Lucio Silla, que se estrenó en 1772, llega por primera vez a Madrid. Sospecho que la tardanza se debe a la dificultad del montaje: es muy difícil hacer que una ópera tan sumamente estática no suma al respetable en un profundo sopor durante las tres horas y veinte que dura a pesar de lo prodigioso de la música. Afortunadamente, el teatro ha vuelto a contar con el ingenio de Claus Guth, posiblemente el director de escena al que más le gusta un escenario giratorio, que ha dispuesto muy inteligentemente el arco del personaje de Silla: un tipo iracundo y estúpido entregado a los vicios más banales (que cuando algo no le sale como quiere se da cabezazos contra las paredes) que termina la obra no haciéndose bueno, sino simplemente dejando de hacer maldades. Y con la renuncia al trono, entra el coro del senado romano cantando: oh, gloria a Sila, quien merece toda alabanza porque nos ha librado de sí mismo.

Decía Matabosch, el director artístico del Real, que se nota que Mozart era adolescente por la dificultad técnica en las arias. La típica bravata adolescente. La complicación vocal es terrorífica y el elenco está a la altura, coronado por la interpretación de Patricia Petibon, realmente extraordinaria: un dominio técnico y una capacidad dramática realmente impresionantes. Completan el elenco Kurt Streit como Silla, Silvia Tro Santafé como Cecilio, Inga Kalna haciendo de Lucio Cinna, María José Moreno como Celia y Kenneth Tarver en el papel de Aufidio. La orquesta del Teatro Real está tan excelente como de costumbre, bajo la batuta de Ivor Bolton, un director al que se le nota en la cara el enorme placer que siente haciendo música.

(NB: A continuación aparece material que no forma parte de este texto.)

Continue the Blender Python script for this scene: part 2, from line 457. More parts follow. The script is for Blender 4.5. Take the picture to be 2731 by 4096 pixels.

Y ahora, lo importante: he hecho una amiga de butaca. La señora que se sentó a mi derecha me contó que llevaba muchos años encontrándose con otra señora que ha cambiado de abono. «Tengo un nuevo vecino», me dijo. Le conté que mi entrada era de prensa y que somos inestables, que cada día nos sentamos en un sitio distinto. Iba a escribir la crónica entera sobre la conversación que tuvimos, pero me ha parecido una indiscreción.